Site icon Parade.id

Tanggapan Ketum KASBI soal Pembentukan Desk Ketenagakerjaan di Kepolisian

Foto: dok. istimewa

Jakarta (parade.id)- Tanggapan Ketum KASBI, Sunarno soal pembentukan Desk Ketenagakerjaan di Kepolisian Negara Republik Indonesia disampaikannya dalam beberapa poin. Pertama kata Sunar bahwa terbentuknya desk tersebut karena adanya keresahan buruh dan kebuntuan dalam upaya penegakan hukum yang dilakukan instansi Pemerintah, dalam hal ini Dinas Tenaga Kerja (Disnaker) yang membidangi tentang problematika ketenagakerjaan dan hubungan industrial.

“Kaum buruh yang berusaha memperjuangakan hak-hak normatifnya yang dilanggar oleh pengusahanya, dengan cara mengadu kepada pemerintah dengan tujuan agar pengusaha mematuhi aturan hukum. Namun hasilnya tidak mendapatkan keadilan. Justru di-PHK dan serikatnya juga diberangus,” kata Sunar dalam keterangannya persnya, Selasa (21/1/2025).

Kedua, pembentukan Desk Ketenagakerjaan yang diresmikan oleh Kapolri dan Kemnaker RI disampaikan Sunar bukanlah hal yang baru di Indonesia.
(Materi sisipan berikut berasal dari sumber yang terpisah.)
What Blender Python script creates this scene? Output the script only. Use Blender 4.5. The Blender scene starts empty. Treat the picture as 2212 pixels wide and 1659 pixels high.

Sebab, sejak tanggal 1 Mei 2019 Polda Metro Jaya telah membuka Desk Ketenagakerjaan untuk penanganan atas pengaduan kasus pelanggaran hak-hak normatif kaum buruh, yang pada saat itu disampaikan oleh beberapa serikat buruh dalam audensi dengan pihak istana negara.

Ketiga, bahwa hal itu dibentuk setelah sebelumnya terjadi diskusi-diskusi dan kajian terkait penanganan kasus-kasus perburuhan yang prosesnya cenderung ribet, lama dan berbelit-belit, biaya mahal dan keputusanya tidak adil bagi buruh meskipun telah digunakan mekanisme UU No.2/2004 tentang PPHI sehingga Desk Ketenagakerjaan diwacanakan menjadi solusi alternatif daslam penegakan hukum perburuhan yang bersifat Ultimum Premidium, yaitu penerapan sanksi pidana yang merupakan sanksi terakhir dalam upaya penegakan hukum.  

“Namun sayangnya setelah Polda Metro Jaya membentuk Desk Ketenagakerjaan, menurut kami dalam pelaksanaanya Desk Ketenagakerjaan tersebut belum berjalan secara maksimal dan terstruktur. Hal itu lantaran Polda Metro Jaya sendiri mengakui masih kesulitan soal SDM untuk mengurusi Desk ketenagakerjaan, lalu juga masalah anggaran operasional, dan lain-lain,” terang Sunar.

Berangkat dari hal tersebut maka menurut dia, sudah seharusnya Negara, dalam hal ini Kemnaker dan Polri dapat memaksimalkan program Desk Ketenagakerjaan dalam rangka penegakan hukum ketenagakerjaan.

Hal di atas kata Sunar mengingat banyak kasus-kasus pelanggaran hak-hak normatif perburuhan (upah diawah UMK, tidak terdaftar BPJS, waktu kerja panjang tak dihitung lembur, pelanggaran K3, pelanggaran kebebasan berserikat, larangan melaksanakan ibadah, THR tidak dibayar, PHK sepihak tanpa pesang, dll), yang masih seringkali diabaikan oleh pihak pengusaha, disnaker, pengawas ketenagakerjaan, dan para pejabat daerah sehingga banyak kasus perburuhan tak memiliki kepastian hukum yang melindungi kaum buruh.

“Dan tentu berdampak pada ketidakpatuhan para pengusaha untuk memberikan hak-hak normatif kepada buruhnya secara massif, yang kemudian timbul perselisihan buruh dan iklim usaha menjadi tidak kondusif,” katanya.

“Jika Kemnaker dan Polri serius ingin melakukan penegakan hukum melalui Desk Ketenagakerjaan, maka perlu dibangun SDM yang berkualitas dan kredibilitas bagi seluruh petugasnya di semua Polda sehingga tidak hanya sekedar program penyerapan anggaran ataupun pencitraan politik belaka, yang  ujung-ujungnya malah buruh yang akan diperas dan dilemahkan,” imbuhnya.

Selanjutnya kata dia yang perlu di persiapkan juga adalah agar DPR dan unsur serikat buruh bisa membentuk semacam Komite Pengawas Perburuhan Independent untuk melakukan control dan pengawasan ketat atas pelaksanaan Desk Ketenagakerjaan tersebut, baik di tingkat nasional dan juga daerah.